Les jardiniers de l’extrême Orient, et notamment ceux du Japon, ont une habileté proverbiale qui a été constatée par tous les voyageurs. On sait qu’ils sont très versés dans la culture ; mais on ignore généralement qu’ils connaissent des procédés leur permettant d’atrophier artificiellement les végétaux, de les empêcher de croître, de les rendre difformes et de leur donner ainsi cet aspect bizarre et fantastique, qui est en quelque sorte la caractéristique de l’art au Japon et en Chine.
M. E. A. Carrière a publié sur ce sujet très peu connu, des renseignements fort intéressants que nous lui empruntons en partie dans la présente notice.
« Nous nommons nanisation, dit le savant directeur de la Revue horticole, l’ensemble des procédés usités par les Japonais pour maintenir certains végétaux à des dimensions plus ou moins réduites, procédés dans lesquels ils excellent, et dont on peut dire qu’ils ont fait un art. On peut partager cet art en deux séries : l’une qui consiste à rapetisser les plantes, tout en leur conservant leur aspect naturel ; l’autre qui tout en les nanisant, en modifie les formes. Faute d’une appellation précise, nous donnons à l’ensemble des moyens que comprend cette dernière série, le nom de monstruosisme, qui, du reste, paraît assez bien approprié, puisque, en effet, il ne s’agit pas seulement de rapetisser les végétaux, mais encore de leur donner bien avant l’âge, l’aspect de vieillards rachitiques et difformes, comparés aux individus de ces mêmes espèces qui ont poussé en liberté. »
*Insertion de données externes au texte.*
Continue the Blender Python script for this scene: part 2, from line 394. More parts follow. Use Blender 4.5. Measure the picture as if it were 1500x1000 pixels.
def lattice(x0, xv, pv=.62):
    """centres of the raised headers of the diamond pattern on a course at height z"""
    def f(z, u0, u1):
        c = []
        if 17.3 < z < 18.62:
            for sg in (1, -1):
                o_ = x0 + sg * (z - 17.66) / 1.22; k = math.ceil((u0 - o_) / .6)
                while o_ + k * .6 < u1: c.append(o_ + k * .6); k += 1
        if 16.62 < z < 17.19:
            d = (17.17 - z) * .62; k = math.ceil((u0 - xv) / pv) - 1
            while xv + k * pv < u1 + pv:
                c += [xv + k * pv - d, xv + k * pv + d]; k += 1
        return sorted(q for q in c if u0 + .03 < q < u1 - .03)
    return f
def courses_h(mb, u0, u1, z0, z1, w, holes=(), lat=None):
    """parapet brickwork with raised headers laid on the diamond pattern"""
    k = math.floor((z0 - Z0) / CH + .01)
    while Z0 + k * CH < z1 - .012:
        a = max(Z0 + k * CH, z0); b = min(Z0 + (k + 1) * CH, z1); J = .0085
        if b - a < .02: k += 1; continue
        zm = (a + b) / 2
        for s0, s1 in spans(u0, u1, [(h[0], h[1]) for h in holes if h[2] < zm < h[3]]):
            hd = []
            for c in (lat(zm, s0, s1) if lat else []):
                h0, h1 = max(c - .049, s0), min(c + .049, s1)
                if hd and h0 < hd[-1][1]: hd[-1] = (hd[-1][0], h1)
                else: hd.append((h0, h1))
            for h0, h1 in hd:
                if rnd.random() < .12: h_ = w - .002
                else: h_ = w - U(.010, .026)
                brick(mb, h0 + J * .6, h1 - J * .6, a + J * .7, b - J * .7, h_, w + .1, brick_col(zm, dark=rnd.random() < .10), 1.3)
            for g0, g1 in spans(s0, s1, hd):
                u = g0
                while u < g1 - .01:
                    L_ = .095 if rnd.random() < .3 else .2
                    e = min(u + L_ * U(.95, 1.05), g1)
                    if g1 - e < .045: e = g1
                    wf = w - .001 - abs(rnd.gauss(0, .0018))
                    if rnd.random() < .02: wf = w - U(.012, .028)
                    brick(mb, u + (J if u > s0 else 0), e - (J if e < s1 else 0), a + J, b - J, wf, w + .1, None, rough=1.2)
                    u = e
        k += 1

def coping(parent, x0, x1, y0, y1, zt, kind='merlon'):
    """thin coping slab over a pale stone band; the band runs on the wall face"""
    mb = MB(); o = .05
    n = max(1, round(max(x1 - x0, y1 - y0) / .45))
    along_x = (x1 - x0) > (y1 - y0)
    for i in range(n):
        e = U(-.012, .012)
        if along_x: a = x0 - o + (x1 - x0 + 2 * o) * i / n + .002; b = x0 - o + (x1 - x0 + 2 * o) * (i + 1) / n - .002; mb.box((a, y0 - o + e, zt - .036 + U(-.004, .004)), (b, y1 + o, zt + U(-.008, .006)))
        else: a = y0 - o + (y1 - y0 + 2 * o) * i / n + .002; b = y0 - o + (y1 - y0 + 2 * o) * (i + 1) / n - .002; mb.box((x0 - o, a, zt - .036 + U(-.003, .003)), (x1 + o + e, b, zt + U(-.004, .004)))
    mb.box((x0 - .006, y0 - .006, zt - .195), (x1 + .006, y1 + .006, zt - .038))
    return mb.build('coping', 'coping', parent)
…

On se demandera comment les Japonais obtiennent ces curieux résultats. M. Carrière essaye d’en donner l’explication à l’aide de quelques hypothèses. On peut supposer que lorsque les Japonais veulent empêcher la croissance d’un végétal, ils choisissent des essences et probablement des variétés qui s’y prêtent, et dont la nature permet de les maintenir à l’état nain, tout en contrariant leur végétation. Alors ils en contournent ou rattachent les branches, et les munissent de ligatures, pour leur faire prendre une forme déterminée. On peut aussi admettre qu’ils les privent de nourriture et ne leur donnent que ce qui est absolument nécessaire à l’entretien de la vie. Ce fait explique comment on voit parfois des végétaux âgés de près d’un siècle et même plus, qui sont très petits et peuvent vivre dans des pots de dimensions relativement très restreintes ; la tige parfois remplit entièrement ces pots comme dans un des spécimens représentés sur la gravure ci-dessus (n° 4).
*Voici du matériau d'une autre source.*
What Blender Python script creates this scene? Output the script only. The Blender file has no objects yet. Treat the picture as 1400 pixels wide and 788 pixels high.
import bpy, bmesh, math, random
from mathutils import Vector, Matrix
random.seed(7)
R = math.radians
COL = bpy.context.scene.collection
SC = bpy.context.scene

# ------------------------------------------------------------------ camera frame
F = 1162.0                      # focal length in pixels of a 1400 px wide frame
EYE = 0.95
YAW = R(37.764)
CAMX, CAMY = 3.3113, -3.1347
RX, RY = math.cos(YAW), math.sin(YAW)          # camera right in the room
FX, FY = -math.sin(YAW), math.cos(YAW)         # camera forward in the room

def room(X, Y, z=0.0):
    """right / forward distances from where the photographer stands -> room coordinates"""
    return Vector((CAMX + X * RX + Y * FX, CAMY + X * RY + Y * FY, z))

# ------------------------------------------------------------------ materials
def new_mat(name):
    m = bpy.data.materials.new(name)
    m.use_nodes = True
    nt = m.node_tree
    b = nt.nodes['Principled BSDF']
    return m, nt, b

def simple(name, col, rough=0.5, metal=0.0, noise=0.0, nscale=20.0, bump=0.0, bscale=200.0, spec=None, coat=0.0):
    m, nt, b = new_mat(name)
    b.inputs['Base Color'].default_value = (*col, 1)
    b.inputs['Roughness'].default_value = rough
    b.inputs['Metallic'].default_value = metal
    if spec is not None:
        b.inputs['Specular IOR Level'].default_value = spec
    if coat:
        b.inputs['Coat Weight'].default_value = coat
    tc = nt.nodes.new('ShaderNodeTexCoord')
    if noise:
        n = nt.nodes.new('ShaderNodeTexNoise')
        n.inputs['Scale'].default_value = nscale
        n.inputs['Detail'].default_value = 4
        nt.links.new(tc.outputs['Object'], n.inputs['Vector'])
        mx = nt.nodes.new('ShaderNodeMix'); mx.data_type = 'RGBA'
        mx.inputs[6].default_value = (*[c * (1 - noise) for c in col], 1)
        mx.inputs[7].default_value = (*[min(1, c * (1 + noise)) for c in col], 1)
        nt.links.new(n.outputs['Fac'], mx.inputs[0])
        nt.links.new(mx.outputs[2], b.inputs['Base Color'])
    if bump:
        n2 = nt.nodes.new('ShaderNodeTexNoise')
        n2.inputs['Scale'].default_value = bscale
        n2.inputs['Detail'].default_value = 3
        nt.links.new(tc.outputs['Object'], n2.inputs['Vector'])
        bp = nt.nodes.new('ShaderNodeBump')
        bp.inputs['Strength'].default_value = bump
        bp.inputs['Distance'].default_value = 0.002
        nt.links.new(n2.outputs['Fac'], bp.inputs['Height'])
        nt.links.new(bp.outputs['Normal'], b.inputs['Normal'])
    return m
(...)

Malgré tout cela, il faut reconnaître que le climat du Japon se prête merveilleusement à un semblable traitement, si contraire au développement normal, car dans des pays chauds, arides, fortement insolés, il est très douteux que ces arbres pourraient supporter cette culture anormale.
De tous les végétaux, les Conifères paraissent être ceux sur lesquels les Japonais exercent surtout l’art du nanisme et du monstruosisme, et ce sont principalement des Pins qu’ils soumettent à ce traitement. Les dessins ci-contre montrent des exemples très remarquables des résultats obtenus ; la tige très réduite est placée plus ou moins haut, à l’extrémité de racines qui semblent nager dans l’air (n° 3), et qui, supportées par des tuteurs, descendent et viennent s’implanter dans la terre, pour y puiser leur nourriture. On ne distingue même plus le point de séparation de la tige et de la racine. L’individu n° 3 n’avait pas moins de 70 centimètres de hauteur ; il était âgé de quarante ans. La plante figurée n° 1, a environ trente-cinq ans. Le jeune pin n° 2 est un spécimen qui a été apporté à Paris lors de l’Exposition de 1878 ; il avait, paraît-il, dix années d’existence.
L’arbuste représenté à la droite de notre gravure (n° 4), d’après des renseignements certains, est âgé d’au moins cent ans ; il a 1,20m de hauteur et le vase qui le contient, 50 centimètres de diamètre.
Nous ajouterons en terminant, que les Chinois comme les Japonais excellent à naniser les arbres, et que ce besoin de rapetisser les choses, s’étend non seulement aux végétaux d’ornement, mais encore aux arbres fruitiers.